INFORMATION PROVIDED:

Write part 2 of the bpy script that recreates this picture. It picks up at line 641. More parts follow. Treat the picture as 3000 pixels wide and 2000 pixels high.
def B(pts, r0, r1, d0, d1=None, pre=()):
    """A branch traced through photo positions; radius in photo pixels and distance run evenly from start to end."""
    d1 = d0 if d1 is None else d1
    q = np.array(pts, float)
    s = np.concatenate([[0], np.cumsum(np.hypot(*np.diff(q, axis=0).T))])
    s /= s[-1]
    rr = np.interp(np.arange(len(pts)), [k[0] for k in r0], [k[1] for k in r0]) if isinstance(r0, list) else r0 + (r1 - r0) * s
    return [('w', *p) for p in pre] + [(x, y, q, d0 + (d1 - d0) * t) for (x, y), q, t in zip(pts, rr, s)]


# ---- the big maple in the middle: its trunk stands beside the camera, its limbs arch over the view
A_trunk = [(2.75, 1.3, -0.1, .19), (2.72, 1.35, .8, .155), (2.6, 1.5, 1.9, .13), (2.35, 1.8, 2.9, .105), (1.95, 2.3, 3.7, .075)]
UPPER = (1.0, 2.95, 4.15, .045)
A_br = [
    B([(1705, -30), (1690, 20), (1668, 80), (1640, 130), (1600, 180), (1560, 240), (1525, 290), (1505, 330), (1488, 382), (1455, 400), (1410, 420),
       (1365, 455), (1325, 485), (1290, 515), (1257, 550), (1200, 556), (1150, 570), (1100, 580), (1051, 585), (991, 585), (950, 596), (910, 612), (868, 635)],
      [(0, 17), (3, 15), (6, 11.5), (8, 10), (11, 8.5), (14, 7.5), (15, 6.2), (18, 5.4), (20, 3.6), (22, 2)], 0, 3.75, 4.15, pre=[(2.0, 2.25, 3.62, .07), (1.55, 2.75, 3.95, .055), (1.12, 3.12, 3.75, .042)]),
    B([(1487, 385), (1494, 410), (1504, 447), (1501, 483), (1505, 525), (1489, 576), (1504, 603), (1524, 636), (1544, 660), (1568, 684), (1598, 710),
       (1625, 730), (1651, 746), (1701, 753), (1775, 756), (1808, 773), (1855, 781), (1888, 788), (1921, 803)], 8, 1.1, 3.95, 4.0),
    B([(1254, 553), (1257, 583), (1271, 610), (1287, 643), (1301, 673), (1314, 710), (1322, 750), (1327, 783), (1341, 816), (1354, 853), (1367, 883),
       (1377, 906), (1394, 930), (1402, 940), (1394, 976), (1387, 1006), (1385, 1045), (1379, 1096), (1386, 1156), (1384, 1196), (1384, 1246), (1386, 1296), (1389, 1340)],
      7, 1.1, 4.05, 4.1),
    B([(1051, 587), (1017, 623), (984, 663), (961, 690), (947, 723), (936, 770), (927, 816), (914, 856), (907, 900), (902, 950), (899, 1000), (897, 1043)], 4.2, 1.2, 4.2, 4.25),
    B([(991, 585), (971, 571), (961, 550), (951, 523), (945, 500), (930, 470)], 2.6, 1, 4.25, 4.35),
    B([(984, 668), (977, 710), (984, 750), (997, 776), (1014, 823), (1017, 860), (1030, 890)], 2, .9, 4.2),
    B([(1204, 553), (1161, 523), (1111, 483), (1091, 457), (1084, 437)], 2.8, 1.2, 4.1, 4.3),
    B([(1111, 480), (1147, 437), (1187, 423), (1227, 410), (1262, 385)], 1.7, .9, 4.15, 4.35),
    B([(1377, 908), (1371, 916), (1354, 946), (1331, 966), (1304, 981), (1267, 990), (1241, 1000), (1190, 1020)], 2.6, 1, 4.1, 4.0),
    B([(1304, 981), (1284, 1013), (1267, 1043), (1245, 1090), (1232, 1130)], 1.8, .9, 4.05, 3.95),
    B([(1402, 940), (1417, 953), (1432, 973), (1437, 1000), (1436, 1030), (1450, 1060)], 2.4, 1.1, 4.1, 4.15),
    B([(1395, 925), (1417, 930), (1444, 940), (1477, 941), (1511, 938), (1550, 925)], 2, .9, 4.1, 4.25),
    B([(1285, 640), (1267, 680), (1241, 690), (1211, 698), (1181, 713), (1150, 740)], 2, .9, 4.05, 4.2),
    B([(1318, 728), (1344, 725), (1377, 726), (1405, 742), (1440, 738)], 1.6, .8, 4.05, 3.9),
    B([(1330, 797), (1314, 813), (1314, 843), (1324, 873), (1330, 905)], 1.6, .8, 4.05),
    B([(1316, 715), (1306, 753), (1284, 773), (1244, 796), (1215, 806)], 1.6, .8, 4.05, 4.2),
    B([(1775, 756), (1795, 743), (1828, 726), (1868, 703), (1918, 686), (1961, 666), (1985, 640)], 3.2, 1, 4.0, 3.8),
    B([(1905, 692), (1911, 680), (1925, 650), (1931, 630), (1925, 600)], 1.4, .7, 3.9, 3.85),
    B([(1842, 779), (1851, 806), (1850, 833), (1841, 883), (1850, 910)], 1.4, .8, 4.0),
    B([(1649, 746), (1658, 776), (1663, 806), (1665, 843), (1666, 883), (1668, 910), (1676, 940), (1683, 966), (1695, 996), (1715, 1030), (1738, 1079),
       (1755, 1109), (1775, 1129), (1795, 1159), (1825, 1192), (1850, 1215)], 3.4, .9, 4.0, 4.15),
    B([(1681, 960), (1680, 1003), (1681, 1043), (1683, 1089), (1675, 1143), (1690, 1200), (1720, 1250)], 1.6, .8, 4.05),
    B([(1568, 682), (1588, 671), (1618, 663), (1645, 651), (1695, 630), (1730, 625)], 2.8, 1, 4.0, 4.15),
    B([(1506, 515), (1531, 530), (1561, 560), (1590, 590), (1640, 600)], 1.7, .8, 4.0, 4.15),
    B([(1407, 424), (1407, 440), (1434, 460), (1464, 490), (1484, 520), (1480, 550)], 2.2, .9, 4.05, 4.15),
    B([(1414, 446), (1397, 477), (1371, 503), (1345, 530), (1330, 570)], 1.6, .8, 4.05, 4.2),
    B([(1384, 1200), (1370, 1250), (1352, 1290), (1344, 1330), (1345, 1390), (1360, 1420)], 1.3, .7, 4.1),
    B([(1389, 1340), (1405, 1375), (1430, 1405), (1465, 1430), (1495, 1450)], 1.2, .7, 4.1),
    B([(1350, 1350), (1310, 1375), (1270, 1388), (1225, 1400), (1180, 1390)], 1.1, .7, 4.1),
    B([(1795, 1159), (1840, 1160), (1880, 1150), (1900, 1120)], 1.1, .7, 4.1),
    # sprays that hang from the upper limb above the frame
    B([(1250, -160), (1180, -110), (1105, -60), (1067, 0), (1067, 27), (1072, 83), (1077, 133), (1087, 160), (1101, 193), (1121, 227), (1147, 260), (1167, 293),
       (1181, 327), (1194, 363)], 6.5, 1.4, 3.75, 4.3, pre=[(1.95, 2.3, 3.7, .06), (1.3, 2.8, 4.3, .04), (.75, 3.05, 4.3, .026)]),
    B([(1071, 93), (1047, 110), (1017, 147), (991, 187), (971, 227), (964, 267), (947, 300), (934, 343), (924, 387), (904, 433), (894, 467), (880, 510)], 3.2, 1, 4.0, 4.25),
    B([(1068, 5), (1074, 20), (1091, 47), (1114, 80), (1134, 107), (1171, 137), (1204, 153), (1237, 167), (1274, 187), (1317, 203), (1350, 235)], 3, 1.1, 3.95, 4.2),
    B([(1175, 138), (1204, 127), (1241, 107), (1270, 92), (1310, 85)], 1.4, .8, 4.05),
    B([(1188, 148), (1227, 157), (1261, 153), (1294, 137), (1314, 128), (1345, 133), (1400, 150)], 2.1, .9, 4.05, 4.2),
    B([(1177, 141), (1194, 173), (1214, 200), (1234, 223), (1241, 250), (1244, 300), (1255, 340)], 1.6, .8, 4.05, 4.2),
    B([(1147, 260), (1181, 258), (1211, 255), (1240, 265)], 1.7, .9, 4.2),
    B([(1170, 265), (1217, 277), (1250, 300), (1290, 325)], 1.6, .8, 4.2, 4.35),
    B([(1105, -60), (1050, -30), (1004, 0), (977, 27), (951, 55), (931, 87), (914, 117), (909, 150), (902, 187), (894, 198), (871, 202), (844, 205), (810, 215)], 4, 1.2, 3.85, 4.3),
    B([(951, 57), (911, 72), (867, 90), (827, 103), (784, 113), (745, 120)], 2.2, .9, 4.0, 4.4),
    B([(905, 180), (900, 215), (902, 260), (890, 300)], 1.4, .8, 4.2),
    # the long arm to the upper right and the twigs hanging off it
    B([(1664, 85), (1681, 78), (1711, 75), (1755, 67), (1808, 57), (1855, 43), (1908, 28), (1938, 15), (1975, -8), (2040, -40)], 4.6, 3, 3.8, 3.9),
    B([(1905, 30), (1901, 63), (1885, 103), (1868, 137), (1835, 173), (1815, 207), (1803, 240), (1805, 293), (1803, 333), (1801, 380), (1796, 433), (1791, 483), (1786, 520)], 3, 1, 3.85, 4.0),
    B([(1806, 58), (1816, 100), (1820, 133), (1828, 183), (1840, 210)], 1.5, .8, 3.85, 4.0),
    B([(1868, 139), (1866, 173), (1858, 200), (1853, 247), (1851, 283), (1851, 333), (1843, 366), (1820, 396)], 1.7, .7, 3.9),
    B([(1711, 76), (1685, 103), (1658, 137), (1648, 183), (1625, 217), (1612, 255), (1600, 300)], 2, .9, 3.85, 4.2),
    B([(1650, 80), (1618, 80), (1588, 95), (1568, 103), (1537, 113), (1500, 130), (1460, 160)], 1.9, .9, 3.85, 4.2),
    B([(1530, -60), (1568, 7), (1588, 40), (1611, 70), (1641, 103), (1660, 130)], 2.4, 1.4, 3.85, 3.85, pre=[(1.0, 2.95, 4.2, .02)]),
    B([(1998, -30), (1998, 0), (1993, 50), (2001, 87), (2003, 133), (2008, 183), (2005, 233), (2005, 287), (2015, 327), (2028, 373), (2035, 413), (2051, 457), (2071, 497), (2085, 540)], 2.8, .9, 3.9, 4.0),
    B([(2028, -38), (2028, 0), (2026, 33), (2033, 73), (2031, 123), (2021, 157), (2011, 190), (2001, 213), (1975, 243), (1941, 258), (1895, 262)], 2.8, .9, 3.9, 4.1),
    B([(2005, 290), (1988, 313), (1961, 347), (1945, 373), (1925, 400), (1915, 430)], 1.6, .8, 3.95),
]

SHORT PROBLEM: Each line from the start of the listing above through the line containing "return [('w', *p)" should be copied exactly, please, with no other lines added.

COMPLETE RESPONSE:
Write part 2 of the bpy script that recreates this picture. It picks up at line 641. More parts follow. Treat the picture as 3000 pixels wide and 2000 pixels high.
def B(pts, r0, r1, d0, d1=None, pre=()):
    """A branch traced through photo positions; radius in photo pixels and distance run evenly from start to end."""
    d1 = d0 if d1 is None else d1
    q = np.array(pts, float)
    s = np.concatenate([[0], np.cumsum(np.hypot(*np.diff(q, axis=0).T))])
    s /= s[-1]
    rr = np.interp(np.arange(len(pts)), [k[0] for k in r0], [k[1] for k in r0]) if isinstance(r0, list) else r0 + (r1 - r0) * s
    return [('w', *p) for p in pre] + [(x, y, q, d0 + (d1 - d0) * t) for (x, y), q, t in zip(pts, rr, s)]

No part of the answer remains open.